» Source excerpt

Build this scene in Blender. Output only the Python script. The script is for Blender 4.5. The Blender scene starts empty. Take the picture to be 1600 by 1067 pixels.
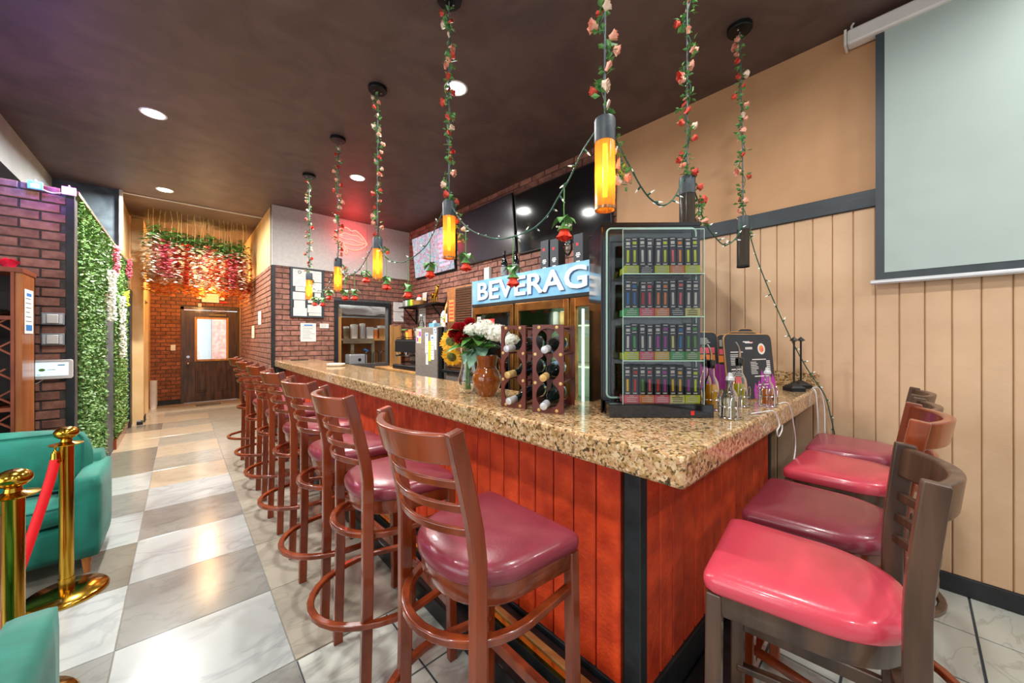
import bpy, bmesh, math, random
from mathutils import Matrix, Vector, Euler
import numpy as np
random.seed(7)
PI = math.pi
SC = bpy.context.scene
COL = SC.collection
D = bpy.data

# ------------------------------------------------------------------ camera, world, lights, exposure
cam_d = D.cameras.new('camera'); cam = D.objects.new('camera', cam_d); COL.objects.link(cam)
cam.location = (0, 0, 1.40)
cam.rotation_euler = (PI/2, 0, -0.73632)
cam_d.sensor_width = 36.0; cam_d.lens = 570.45/1600*36; cam_d.shift_y = -5.46/1600
cam_d.clip_start = 0.05; cam_d.clip_end = 60
SC.camera = cam
w = D.worlds.new('daylight'); SC.world = w; w.use_nodes = True
w.node_tree.nodes['Background'].inputs[0].default_value = (0.85, 0.92, 1.0, 1)
w.node_tree.nodes['Background'].inputs[1].default_value = 1.0
SC.view_settings.view_transform = 'Standard'; SC.view_settings.look = 'None'
SC.view_settings.exposure = 0.12; SC.view_settings.gamma = 1.0
SC.view_settings.use_curve_mapping = False
try:
    SC.cycles.use_denoising = True; SC.cycles.max_bounces = 8; SC.cycles.diffuse_bounces = 4
    SC.cycles.glossy_bounces = 4; SC.cycles.transmission_bounces = 8; SC.cycles.transparent_max_bounces = 12
    SC.cycles.sample_clamp_indirect = 6.0; SC.cycles.caustics_reflective = False; SC.cycles.caustics_refractive = False
    SC.cycles.blur_glossy = 0.5
except Exception:
    pass

def lamp(name, kind, loc, power, col=(1, 1, 1), size=0.2, sy=None, rot=(0, 0, 0), spread=None):
    l = D.lights.new(name, kind); l.energy = power; l.color = col
    if kind == 'AREA':
        l.size = size
        if sy: l.shape = 'RECTANGLE'; l.size_y = sy
        else: l.shape = 'DISK'
        if spread: l.spread = spread
    elif kind == 'POINT':
        l.shadow_soft_size = size
    o = D.objects.new(name, l); COL.objects.link(o); o.location = loc; o.rotation_euler = rot
    return o

CEIL = 3.36
DOWN = [(-.18, 4.47), (1.6, 2.42), (1.6, 4.58), (-.16, 6.67), (-.18, 2.3), (-.18, .2), (1.6, .25), (1.6, -1.7), (-.18, -1.7), (-2.0, 2.3), (-2.0, .2), (-2.0, 4.0), (2.75, -.9)]
for i, (x, y) in enumerate(DOWN):
    lamp('downlight_lamp', 'AREA', (x, y, CEIL-.03), 46 if x < -1 else 20 if y < 2 else 34 if y < 3 else 70 if y < 6 else 120, (1.0, .98, .94), .16, spread=PI*.95)
# daylight from the shop front behind the camera (glazed openings in the rear and left wall)
lamp('shopfront_daylight', 'AREA', (-.2, -2.45, 1.6), 100, (.90, .96, 1.0), 4.6, 2.5, (PI/2, 0, PI))
lamp('side_window_daylight', 'AREA', (-3.1, 1.2, 1.6), 60, (.90, .96, 1.0), 3.2, 2.2, (PI/2, 0, -PI/2))
# warm hall glow (chandelier plus two added fill lamps), kitchen lamp, daylight outside the hall door
lamp('hall_glow', 'POINT', (.33, 9.0, 2.55), 85, (1.0, .55, .20), .12)  # added fill behind the flowers for the back wall
lamp('hall_glow', 'POINT', (.33, 8.2, 2.18), 30, (1.0, .58, .22), .10)
lamp('hall_glow', 'POINT', (.33, 7.45, 2.50), 18, (1.0, .62, .28), .10)  # added fill that lights the front of the flowers
lamp('kitchen_lamp', 'AREA', (2.4, 7.4, 2.7), 55, (1.0, .97, .92), .7, .7)
lamp('cooler_lamp', 'AREA', (2.46, 2.26, 1.15), 22, (.95, 1.0, .95), 1.1, 1.9, (0, -PI/2, 0))
lamp('door_daylight', 'AREA', (.55, 11.3, 1.9), 260, (.82, .92, 1.0), 1.6, 2.2, (PI/2, 0, 0))
lamp('neon_glow', 'POINT', (2.1, 6.15, 3.08), 9, (1.0, .05, .06), .15)
lamp('blue_led', 'POINT', (-.80, 4.28, 2.60), 6.0, (.10, .20, 1.0), .03)
lamp('magenta_led', 'POINT', (-.64, 4.28, 2.60), 3.0, (.85, .05, 1.0), .03)

# ------------------------------------------------------------------ materials
def srgb(h):
    h = h.lstrip('#'); c = [int(h[i:i+2], 16)/255 for i in (0, 2, 4)]
    return tuple(x/12.92 if x <= .04045 else ((x+.055)/1.055)**2.4 for x in c)
def C(c): return srgb(c) if isinstance(c, str) else c
MATS = {}
def new_mat(name):
    m = D.materials.new(name); m.use_nodes = True
    n = m.node_tree.nodes; l = m.node_tree.links
    return m, n, l, n['Principled BSDF']
def mat(name, c1, c2=None, rough=.5, metal=0., scale=6., stretch=(1, 1, 1), bump=0., coat=0., spec=.5, rand=0., detail=4., dist=0., bscale=None, lo=.35, hi=.65, emit=None, estr=0., trans=0., ior=1.45, sheen=0.):
    m, n, l, b = new_mat(name); MATS[name] = m
    c1 = C(c1); c2 = C(c2) if c2 else tuple(x*.82 for x in c1)
    tc = n.new('ShaderNodeTexCoord'); mp = n.new('ShaderNodeMapping'); mp.inputs['Scale'].default_value = stretch
    l.new(tc.outputs['Object'], mp.inputs['Vector'])
    nz = n.new('ShaderNodeTexNoise'); nz.inputs['Scale'].default_value = scale; nz.inputs['Detail'].default_value = detail; nz.inputs['Distortion'].default_value = dist
    rp = n.new('ShaderNodeValToRGB')
    rp.color_ramp.elements[0].position = lo; rp.color_ramp.elements[1].position = hi
    rp.color_ramp.elements[0].color = (*c2, 1); rp.color_ramp.elements[1].color = (*c1, 1)
    l.new(nz.outputs['Fac'], rp.inputs['Fac'])
    out = rp.outputs['Color']
    if rand > 0:
        oi = n.new('ShaderNodeObjectInfo')
        va = n.new('ShaderNodeVectorMath'); va.operation = 'MULTIPLY_ADD'
        va.inputs[1].default_value = (1, 1, 1)
        cb = n.new('ShaderNodeCombineXYZ')
        mu = n.new('ShaderNodeMath'); mu.operation = 'MULTIPLY'; mu.inputs[1].default_value = 37.0
        l.new(oi.outputs['Random'], mu.inputs[0]); l.new(mu.outputs[0], cb.inputs[0]); l.new(mu.outputs[0], cb.inputs[1])
        l.new(mp.outputs['Vector'], va.inputs[0]); l.new(cb.outputs[0], va.inputs[2])
        l.new(va.outputs[0], nz.inputs['Vector'])
        hs = n.new('ShaderNodeHueSaturation')
        mr = n.new('ShaderNodeMapRange'); mr.inputs['To Min'].default_value = 1-rand; mr.inputs['To Max'].default_value = 1+rand
        l.new(oi.outputs['Random'], mr.inputs['Value']); l.new(mr.outputs['Result'], hs.inputs['Value'])
        l.new(out, hs.inputs['Color']); out = hs.outputs['Color']
    else:
        l.new(mp.outputs['Vector'], nz.inputs['Vector'])
    l.new(out, b.inputs['Base Color'])
    b.inputs['Roughness'].default_value = rough; b.inputs['Metallic'].default_value = metal
    b.inputs['Coat Weight'].default_value = coat; b.inputs['Coat Roughness'].default_value = .08
    b.inputs['Specular IOR Level'].default_value = spec; b.inputs['IOR'].default_value = ior
    b.inputs['Transmission Weight'].default_value = trans
    b.inputs['Sheen Weight'].default_value = sheen
    if emit:
        b.inputs['Emission Color'].default_value = (*C(emit), 1); b.inputs['Emission Strength'].default_value = estr
    if bump > 0:
        bn = n.new('ShaderNodeTexNoise'); bn.inputs['Scale'].default_value = bscale or scale*4; bn.inputs['Detail'].default_value = 5
        l.new(mp.outputs['Vector'], bn.inputs['Vector'])
        bp = n.new('ShaderNodeBump'); bp.inputs['Strength'].default_value = bump; bp.inputs['Distance'].default_value = .01
        l.new(bn.outputs['Fac'], bp.inputs['Height']); l.new(bp.outputs['Normal'], b.inputs['Normal'])
    return m
def flat(name, c, rough=.55, **k): return mat(name, c, tuple(x*.92 for x in C(c)), rough, scale=9, **k)
def glow(name, c, s):
    m, n, l, b = new_mat(name); MATS[name] = m
    b.inputs['Base Color'].default_value = (*C(c), 1); b.inputs['Emission Color'].default_value = (*C(c), 1); b.inputs['Emission Strength'].default_value = s
    return m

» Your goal
Using the listing above, show each line holding the string "scene".

» Task answer
Build this scene in Blender. Output only the Python script. The script is for Blender 4.5. The Blender scene starts empty. Take the picture to be 1600 by 1067 pixels.
SC = bpy.context.scene